Las comparaciones son odiosas. Pero somos muchos los que hemos vivido la conculcación de derechos humanos como los de libertad de expresión, de investigación teológica o de cátedra en la Iglesia. Dicen algunos que es ahora cuando finalmente un papa, con las limitaciones de una institución que se mueve con pasos paquidérmicos, está empezando a aplicar el Concilio Vaticano II. Eso también se debe a muchos años de sufrimiento y represión orgánica que estamos superando gracias a testigos y voces proféticas como la de José María Castillo.
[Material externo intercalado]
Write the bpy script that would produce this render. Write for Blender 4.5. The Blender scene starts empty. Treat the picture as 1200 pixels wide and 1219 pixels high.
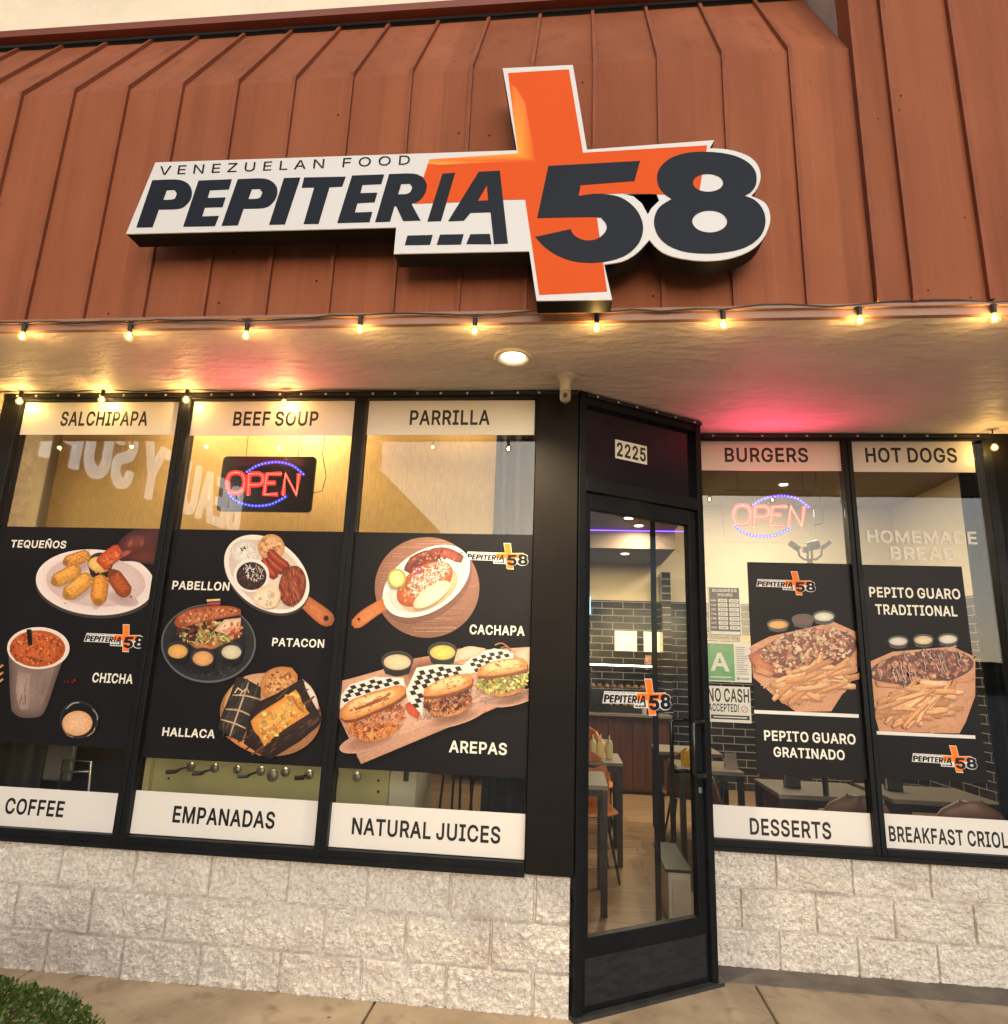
import bpy, math, random, json
from mathutils import Vector, Matrix, noise
from mathutils.geometry import tessellate_polygon, delaunay_2d_cdt
random.seed(7)
SC = bpy.context.scene
COL = SC.collection

# ------------------------------------------------------------------ camera
CAMP = Vector((2.592, -3.461, 1.578))
YAW, PITCH, ROLL, FPX = 0.105799, 0.225428, 0.036282, 780.5     # focal length in pixels of the 1200 px wide photograph
_cy, _sy, _cp, _sp = math.cos(YAW), math.sin(YAW), math.cos(PITCH), math.sin(PITCH)
FWD = Vector((-_sy*_cp, _cy*_cp, _sp)); _r = Vector((_cy, _sy, 0)); _u = _r.cross(FWD)
RIGHT = math.cos(ROLL)*_r + math.sin(ROLL)*_u
UP = -math.sin(ROLL)*_r + math.cos(ROLL)*_u
cd = bpy.data.cameras.new('camera'); cam = bpy.data.objects.new('camera', cd); COL.objects.link(cam)
cd.sensor_fit = 'HORIZONTAL'; cd.sensor_width = 36; cd.lens = FPX/1200*36; cd.clip_start = .05; cd.clip_end = 2000
cam.matrix_world = Matrix(((RIGHT.x, UP.x, -FWD.x, CAMP.x), (RIGHT.y, UP.y, -FWD.y, CAMP.y), (RIGHT.z, UP.z, -FWD.z, CAMP.z), (0, 0, 0, 1)))
SC.camera = cam
# ------------------------------------------------------------------ sky, sun, exposure
SUN_EL, SUN_AZ = math.radians(16), math.radians(174)              # low evening sun behind the viewer, veiled
w = bpy.data.worlds.new('World'); SC.world = w; w.use_nodes = True
nt = w.node_tree; sky = nt.nodes.new('ShaderNodeTexSky'); sky.sky_type = 'NISHITA'; sky.sun_disc = False
sky.sun_elevation = SUN_EL; sky.sun_rotation = SUN_AZ; sky.air_density = 1.0; sky.dust_density = 1.4; sky.ozone_density = 1.0
bg = nt.nodes['Background']; bg.inputs['Strength'].default_value = 0.09
nt.links.new(sky.outputs[0], bg.inputs[0])
sd = bpy.data.lights.new('sun', 'SUN'); sd.energy = 0.95; sd.angle = math.radians(70); sd.color = (1, .985, .97)
sun = bpy.data.objects.new('sun', sd); COL.objects.link(sun)
_sdir = Vector((math.sin(SUN_AZ)*math.cos(SUN_EL), math.cos(SUN_AZ)*math.cos(SUN_EL), math.sin(SUN_EL)))
sun.rotation_euler = (-_sdir).to_track_quat('-Z', 'Y').to_euler()
vs = SC.view_settings; SC.display_settings.display_device = 'sRGB'; vs.view_transform = 'Standard'; vs.look = 'None'; vs.gamma = 1; vs.use_curve_mapping = False
vs.exposure = 0.92
SC.cycles.use_denoising = True; SC.cycles.max_bounces = 10; SC.cycles.transparent_max_bounces = 16
SC.cycles.sample_clamp_indirect = 6; SC.cycles.caustics_reflective = False; SC.cycles.caustics_refractive = False

# ------------------------------------------------------------------ helpers
def s2l(v): v /= 255; return v/12.92 if v <= .04045 else ((v+.055)/1.055)**2.4
def C(r, g, b): return (s2l(r), s2l(g), s2l(b))
def ray(x, y): return FWD + RIGHT*((x-600)/FPX) + UP*((609.5-y)/FPX)

class Frame:                                                      # a flat surface in the place: origin, along, up, outward normal
    def __init__(s, o, u, v=(0, 0, 1)):
        s.o = Vector(o); s.u = Vector(u).normalized(); s.v = Vector(v).normalized(); s.n = s.u.cross(s.v)
    def px(s, x, y):
        d = ray(x, y); t = (s.o-CAMP).dot(s.n)/d.dot(s.n); q = CAMP+d*t-s.o
        return (q.dot(s.u), q.dot(s.v))
    def p(s, a, b, c=0): return s.o+s.u*a+s.v*b+s.n*c
    def off(s, c): return Frame(s.o+s.n*c, s.u, s.v)
LW = Frame((0, 0, 0), (1, 0, 0)); RW = Frame((0, .71, 0), (1, 0, 0))
DA, DB = Vector((2.625, 0, 0)), Vector((3.37, .49, 0)); DW = Frame(DA, DB-DA)
SG = Frame((0, -1.0, 0), (1, 0, 0)); FA = Frame((0, -.80, 0), (1, 0, 0))
def floor_px(x, y, z=0):
    d = ray(x, y); return CAMP+d*((z-CAMP.z)/d.z)

MATS = {}
def mat(name, col, rough=.6, metal=0, var=0, vs=4, col2=None, bump=0, bs=40, spec=.5, coat=0, stretch=(1, 1, 1), detail=6, rvar=0):
    if name in MATS: return MATS[name]
    m = bpy.data.materials.new(name); m.use_nodes = True; n = m.node_tree; b = n.nodes['Principled BSDF']
    b.inputs['Roughness'].default_value = rough; b.inputs['Metallic'].default_value = metal
    b.inputs['Specular IOR Level'].default_value = spec; b.inputs['Coat Weight'].default_value = coat; b.inputs['Coat Roughness'].default_value = .08
    b.inputs['Base Color'].default_value = (*col, 1)
    tc = n.nodes.new('ShaderNodeTexCoord'); mp = n.nodes.new('ShaderNodeMapping'); n.links.new(tc.outputs['Object'], mp.inputs[0]); mp.inputs['Scale'].default_value = stretch
    if var or col2 or rvar:
        t = n.nodes.new('ShaderNodeTexNoise'); t.inputs['Scale'].default_value = vs; t.inputs['Detail'].default_value = detail; t.inputs['Roughness'].default_value = .6
        n.links.new(mp.outputs[0], t.inputs[0])
        r = n.nodes.new('ShaderNodeValToRGB'); n.links.new(t.outputs['Fac'], r.inputs[0])
        lo = col2 if col2 else tuple(c*(1-var) for c in col); hi = col if col2 else tuple(min(1, c*(1+var)) for c in col)
        r.color_ramp.elements[0].position = .34; r.color_ramp.elements[1].position = .66
        r.color_ramp.elements[0].color = (*lo, 1); r.color_ramp.elements[1].color = (*hi, 1)
        n.links.new(r.outputs[0], b.inputs['Base Color'])
        if rvar:
            mr = n.nodes.new('ShaderNodeMapRange'); mr.inputs['To Min'].default_value = rough-rvar; mr.inputs['To Max'].default_value = rough+rvar
            n.links.new(t.outputs['Fac'], mr.inputs[0]); n.links.new(mr.outputs[0], b.inputs['Roughness'])
    if bump:
        t2 = n.nodes.new('ShaderNodeTexNoise'); t2.inputs['Scale'].default_value = bs; t2.inputs['Detail'].default_value = 5
        n.links.new(mp.outputs[0], t2.inputs[0]); bn = n.nodes.new('ShaderNodeBump'); bn.inputs['Strength'].default_value = bump; bn.inputs['Distance'].default_value = .01
        n.links.new(t2.outputs['Fac'], bn.inputs['Height']); n.links.new(bn.outputs[0], b.inputs['Normal'])
    MATS[name] = m; return m
def emit(name, col, strength, base=None):
    if name in MATS: return MATS[name]
    m = bpy.data.materials.new(name); m.use_nodes = True; b = m.node_tree.nodes['Principled BSDF']
    b.inputs['Base Color'].default_value = (*(base or col), 1); b.inputs['Emission Color'].default_value = (*col, 1); b.inputs['Emission Strength'].default_value = strength
    b.inputs['Roughness'].default_value = .3
    MATS[name] = m; return m
def glass(name, f0=.05, tint=(.93, .94, .93)):
    m = bpy.data.materials.new(name); m.use_nodes = True; n = m.node_tree; n.nodes.clear()
    out = n.nodes.new('ShaderNodeOutputMaterial'); mx = n.nodes.new('ShaderNodeMixShader'); tr = n.nodes.new('ShaderNodeBsdfTransparent'); gl = n.nodes.new('ShaderNodeBsdfGlossy')
    tr.inputs[0].default_value = (*tint, 1); gl.inputs['Roughness'].default_value = .0
    lw = n.nodes.new('ShaderNodeLayerWeight'); lw.inputs['Blend'].default_value = .5
    p = n.nodes.new('ShaderNodeMath'); p.operation = 'POWER'; p.inputs[1].default_value = 4
    ma = n.nodes.new('ShaderNodeMath'); ma.operation = 'MULTIPLY_ADD'; ma.inputs[1].default_value = 1-f0; ma.inputs[2].default_value = f0
    n.links.new(lw.outputs['Facing'], p.inputs[0]); n.links.new(p.outputs[0], ma.inputs[0]); n.links.new(ma.outputs[0], mx.inputs[0])
    n.links.new(tr.outputs[0], mx.inputs[1]); n.links.new(gl.outputs[0], mx.inputs[2]); n.links.new(mx.outputs[0], out.inputs[0])
    # very slight waviness of plate glass
    tc = n.nodes.new('ShaderNodeTexCoord'); t = n.nodes.new('ShaderNodeTexNoise'); t.inputs['Scale'].default_value = 1.6; t.inputs['Detail'].default_value = 1
    bn = n.nodes.new('ShaderNodeBump'); bn.inputs['Strength'].default_value = .04; bn.inputs['Distance'].default_value = .02
    n.links.new(tc.outputs['Object'], t.inputs[0]); n.links.new(t.outputs['Fac'], bn.inputs['Height']); n.links.new(bn.outputs[0], gl.inputs['Normal'])
    MATS[name] = m; return m

def tag(o, label=None, cat=None, group=None, kind=None):
    if label: o['label'] = label
    if cat: o['category'] = cat
    if group: o['group'] = group
    if kind: o['kind'] = kind
    return o
def empty(name, loc, label, cat, group=None):
    o = bpy.data.objects.new(name, None); COL.objects.link(o); o.location = loc; o.empty_display_size = .1
    return tag(o, label, cat, group)
def copy_tree(o, parent=None):
    c = o.copy(); COL.objects.link(c); c.parent = parent
    for ch in [x for x in COL.objects if x.parent == o]: copy_tree(ch, c)
    return c
def base_of(o):
    v = Vector((0, 0, 0))
    while o is not None: v = v+o.location; o = o.parent
    return v

class MB:                                                         # collects shapes in world coordinates, build() links ONE mesh object
    def __init__(s): s.v = []; s.f = []; s.c = []; s.smooth = False
    def add(s, vs, fs, col=None):
        k = len(s.v); s.v += [Vector(p) for p in vs]; s.f += [tuple(i+k for i in f) for f in fs]
        s.c += (col if isinstance(col, list) else [col or (1, 1, 1)]*len(vs)); return s
    def box(s, x0, x1, y0, y1, z0, z1, col=None):
        return s.add([(x0, y0, z0), (x1, y0, z0), (x1, y1, z0), (x0, y1, z0), (x0, y0, z1), (x1, y0, z1), (x1, y1, z1), (x0, y1, z1)],
                     [(0, 3, 2, 1), (4, 5, 6, 7), (0, 1, 5, 4), (1, 2, 6, 5), (2, 3, 7, 6), (3, 0, 4, 7)], col)
    def fbox(s, F, a0, a1, b0, b1, c0, c1, col=None):              # box in a frame, c towards the viewer
        P = [F.p(a, b, c) for c in (c0, c1) for (a, b) in ((a0, b0), (a1, b0), (a1, b1), (a0, b1))]
        return s.add(P, [(0, 3, 2, 1), (4, 5, 6, 7), (0, 1, 5, 4), (1, 2, 6, 5), (2, 3, 7, 6), (3, 0, 4, 7)], col)
    def prism(s, F, loops, c0, c1, col=None):                      # polygon with holes in a frame
        loops = [l for l in loops if len(l) > 2]
        flat = [p for l in loops for p in l]
        tris = tessellate_polygon([[Vector((a, b, 0)) for a, b in l] for l in loops])
        n = len(flat); V = [F.p(a, b, c1) for a, b in flat]; f = []
        for t in tris:
            (ax, ay), (bx, by), (cx, cy) = (flat[i] for i in t)
            f.append(tuple(t) if (bx-ax)*(cy-ay)-(by-ay)*(cx-ax) > 0 else tuple(reversed(t)))
        if abs(c1-c0) > 1e-6:
            V += [F.p(a, b, c0) for a, b in flat]; k = 0
            for i, l in enumerate(loops):
                ar = sum(l[j-1][0]*l[j][1]-l[j][0]*l[j-1][1] for j in range(len(l)))
                ccw = (ar > 0) == (i == 0)
                for j in range(len(l)):
                    a, b = k+j, k+(j+1) % len(l)
                    f.append((a, a+n, b+n, b) if ccw else (b, b+n, a+n, a))
                k += len(l)
            f += [tuple(n+i for i in reversed(t)) for t in f[:len(tris)]]
        return s.add(V, f, col)
    def tube(s, pts, r, seg=8, cap=True):
        pts = [Vector(p) for p in pts]; R = r if isinstance(r, (list, tuple)) else [r]*len(pts); V = []; f = []; a = None
        for i, p in enumerate(pts):
            d = (pts[min(i+1, len(pts)-1)]-pts[max(i-1, 0)]).normalized()
            if a is None: a = d.orthogonal().normalized()
            a = (a-d*a.dot(d)).normalized(); b = d.cross(a)
            V += [p+(a*math.cos(2*math.pi*k/seg)+b*math.sin(2*math.pi*k/seg))*R[i] for k in range(seg)]
        for i in range(len(pts)-1):
            for k in range(seg): f.append((i*seg+k, i*seg+(k+1) % seg, (i+1)*seg+(k+1) % seg, (i+1)*seg+k))
        if cap: f += [tuple(reversed(range(seg))), tuple(range((len(pts)-1)*seg, len(pts)*seg))]
        return s.add(V, f)
    def lathe(s, o, prof, seg=16, axis='z'):                       # prof: (radius, height)
        V = []; f = []
        for r, h in prof:
            for k in range(seg):
                a = 2*math.pi*k/seg; q = Vector((r*math.cos(a), r*math.sin(a), h))
                if axis == 'y': q = Vector((q.x, -q.z, q.y))
                V.append(Vector(o)+q)
        for i in range(len(prof)-1):
            for k in range(seg): f.append((i*seg+k, i*seg+(k+1) % seg, (i+1)*seg+(k+1) % seg, (i+1)*seg+k))
        f += [tuple(reversed(range(seg))), tuple(range((len(prof)-1)*seg, len(prof)*seg))]
        return s.add(V, f)
    def build(s, name, m, parent=None, loc=None, smooth=False, bevel=0, colour=False):
        b = base_of(parent) if parent else Vector((0, 0, 0)); L = Vector(loc) if loc is not None else Vector((0, 0, 0))
        me = bpy.data.meshes.new(name); me.from_pydata([v-b-L for v in s.v], [], s.f); me.materials.append(m)
        if colour:
            at = me.color_attributes.new('Col', 'FLOAT_COLOR', 'POINT')
            at.data.foreach_set('color', [x for c in s.c for x in (*c, 1)])
        if smooth:
            me.polygons.foreach_set('use_smooth', [True]*len(me.polygons))
        me.update(); o = bpy.data.objects.new(name, me); COL.objects.link(o)
        if parent: o.parent = parent
        o.location = L
        if bevel:
            bv = o.modifiers.new('bevel', 'BEVEL'); bv.width = bevel; bv.segments = 2; bv.limit_method = 'ANGLE'; bv.harden_normals = False
        return o

def spline(pts, closed=True, sharp=38, n=4):                       # smooth a traced outline, keeping its corners
    out = []; N = len(pts)
    def corner(i):
        if not closed and i in (0, N-1): return True
        a, b, c = Vector(pts[i-1]), Vector(pts[i]), Vector(pts[(i+1) % N])
        return (b-a).length < 1e-9 or (c-b).length < 1e-9 or math.degrees((b-a).angle(c-b, 0)) > sharp
    K = [corner(i) for i in range(N)]
    for i in range(N if closed else N-1):
        p1, p2 = Vector(pts[i]), Vector(pts[(i+1) % N])
        out.append(tuple(p1))
        if K[i] and K[(i+1) % N]: continue
        p0 = p1*2-p2 if K[i] else Vector(pts[i-1]); p3 = p2*2-p1 if K[(i+1) % N] else Vector(pts[(i+2) % N])
        for k in range(1, n):
            t = k/n
            q = .5*((2*p1)+(p2-p0)*t+(2*p0-5*p1+4*p2-p3)*t*t+(3*p1-p0-3*p2+p3)*t**3)
            out.append((q.x, q.y))
    if not closed: out.append(tuple(pts[-1]))
    return out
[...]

También él nos ha dejado miles de páginas, escritas por cierto con un estilo popular, fluido y asequible, sobre la esperanza en el futuro, siempre que destaquemos como imprescindibles “la oración y el seguimiento de Jesús”. Se pueden resumir en su proyecto, que sintetiza en tres palabras: “creer en Jesús de Nazaret”. Gracias, querido Pepe, sigue recordándonoslo, libre ya de ataduras, censuras y miopías, desde esa dimensión donde ahora vives la verdad, perdido en el mar de amor en que siempre creíste.